Por Nicolás Gallardo, referente de Jóvenes por el Clima
El agua es un recurso natural esencial para la vida. Además de permitir la supervivencia de los ecosistemas y su biodiversidad, el agua resulta fundamental para el desarrollo humano: nos provee de alimentos, energía y servicios básicos de sanidad e higiene. Es, en definitiva, un derecho humano de primer orden que debería encontrarse garantizado para todo el mundo.
Sin embargo, este derecho básico encuentra una serie de obstáculos que impiden tornarlo efectivo. En primer lugar, se trata de un bien escaso. Aunque el agua representa más de un 70% de la superficie terrestre, sólo un 3,5% representa agua dulce, que es aquella que podemos transformar en agua potable y apta para el consumo humano.
1 de cada 3 personas en el mundo no tiene acceso a agua potable.
Y más de la mitad de la población carece de servicios de saneamiento adecuados y seguros.
La Argentina, por supuesto, no es la excepción. En nuestro país, la desigualdad es territorial. Provincias como Mendoza, que está asentada sobre un desierto, llevan años de crisis hídrica continuada. Por otro lado, provincias cuyo modelo productivo descansa en la explotación minera, llevan décadas de lucha popular contra el extractivismo. El mejor ejemplo es lo que se está viviendo hoy en Chubut: un Gobierno que avanza con una modificación legislativa para permitir la megaminería a cielo abierto, que inyecta grandes cantidades de contaminantes en el agua, a espaldas de un pueblo que se moviliza en su rechazo, y de una comunidad científica que se pronunció en contra de la iniciativa parlamentaria. La obtención del agua, así como su uso y acceso, es una lucha constante en estas provincias.
No obstante, los problemas no terminan acá. Un segundo obstáculo es la incapacidad de la economía para incorporar el valor del ambiente y sus servicios ecosistémicos en la ecuación. En efecto, recursos como el agua resultan indispensables para la prosecución de diversos procesos y actividades antrópicas. Sin embargo, el hecho de que estos recursos sean finitos nos obliga a analizar en que cantidad se van a utilizar, y para qué. Esto, con el objetivo de mantener un stock constante que permita que las generaciones futuras continúen gozando de dichos recursos naturales.

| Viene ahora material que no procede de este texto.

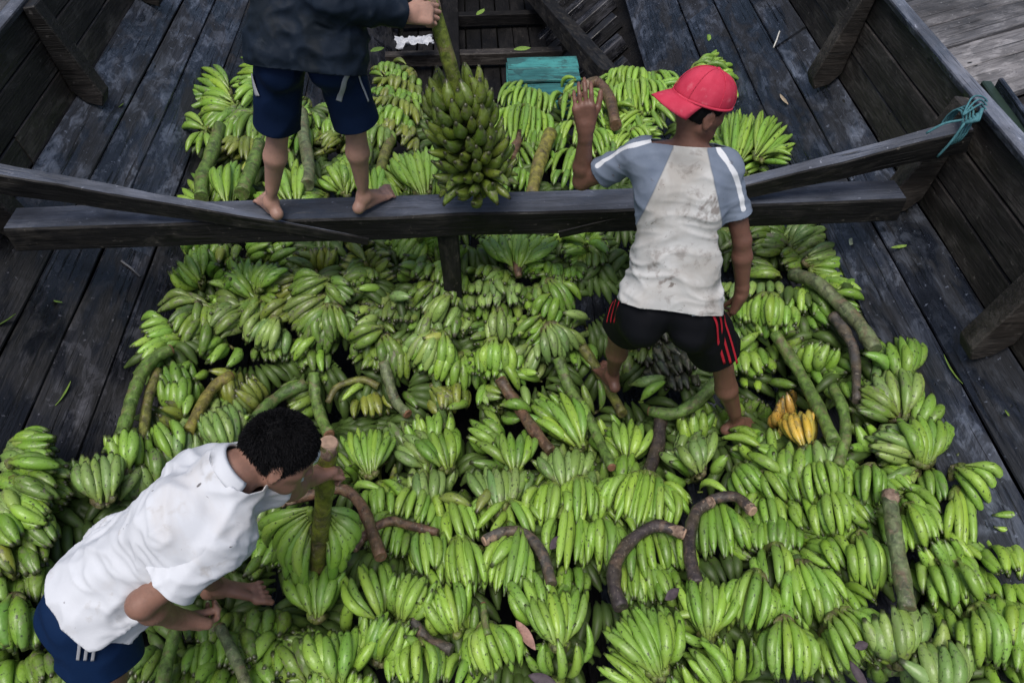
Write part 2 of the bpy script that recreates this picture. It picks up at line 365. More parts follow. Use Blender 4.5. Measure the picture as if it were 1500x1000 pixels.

Y es precisamente aquí donde países como la Argentina continúan siendo incapaces de visualizar dónde está el futuro del desarrollo económico sostenible.
Aunque en los últimos años nuestro país avanzó en la protección del ambiente a través de la construcción de uno de los más completos y acabados marcos jurídicos de América Latina, seguimos siendo incapaces de desanclar el desarrollo económico de la explotación de los recursos naturales.
A modo de resumen, el agua ha sido declarada, salvo excepciones, como un bien de dominio público (Art. 235 del Código Civil y Comercial de la Nación). A la par, tenemos leyes de presupuestos mínimos que imponen un piso mínimo de protección obligatorio para todo el país. Estas son la Ley de Gestión Ambiental del Agua y la Ley de Glaciares, que buscan proteger y hacer un uso racional de este recurso tan preciado. Incluso, se prevé la coordinación interjurisdiccional para aunar esfuerzos en aquellos cursos de agua que atraviesan más de una provincia. Tal es el caso de la ACUMAR en la Cuenca Matanza-Riachuelo.
Sin embargo, el Art. 124 de la Constitución Nacional indica que corresponde a las provincias el dominio originario de los recursos naturales existentes en su territorio. De esta manera, aunque el agua es un bien de dominio público, corresponde a las provincias determinar de que manera se hace uso de la misma.
Llegamos así al tercer y último factor: las prioridades en el uso del agua frente al cambio climático. El aumento de temperatura global ocasionado por el incremento de emisión de gases de efecto invernadero a la atmósfera está acelerando la escasez de agua: habrá mayores sequías y derretimiento de los glaciares (reservorios de agua dulce).
Hoy el mundo utiliza aproximadamente un 70% del agua para la agricultura, y un 22% para usos industriales, destinando apenas un 8% para uso doméstico (agua potable y saneamiento).
Ante este escenario, las provincias deben replantearse el modelo productivo actual. El futuro del desarrollo, y como consecuencia, la mejora de la calidad de vida, no se encuentra en el extractivismo minero y la ampliación de la frontera agropecuaria. Por el contrario, el futuro se encuentra en la búsqueda por transformar la matriz productiva y energética, de manera tal que nos permita hacer frente a los desafíos que se avecinan.
Para ello se necesitará inversión y desarrollo tecnológico para transicionar a un modelo más justo e igualitario. Pero por sobre todas las cosas, se necesitará la democratización del derecho de acceso de recursos naturales como el agua.
Así las cosas, el problema del agua es la gestión del agua. Pero no son todas malas noticias: el financiamiento y desarrollo continuo de políticas públicas, que trascienden los cambios de gobierno y los vaivenes políticos, traen resultados palpables.
En 2001, un 78,5% de los argentinos tenía acceso a agua potable. En 2018, ese número aumentó a un 88,6%. A su vez, sólo un 42,5% de la población del país tenía acceso a red cloacal. En 2018, dicho número ascendió a 62,5%.
Sin embargo, estos números ocultan una desigualdad territorial que debe ser atendida. Ya no hay más lugar para excusas, el tiempo de actuar es ahora.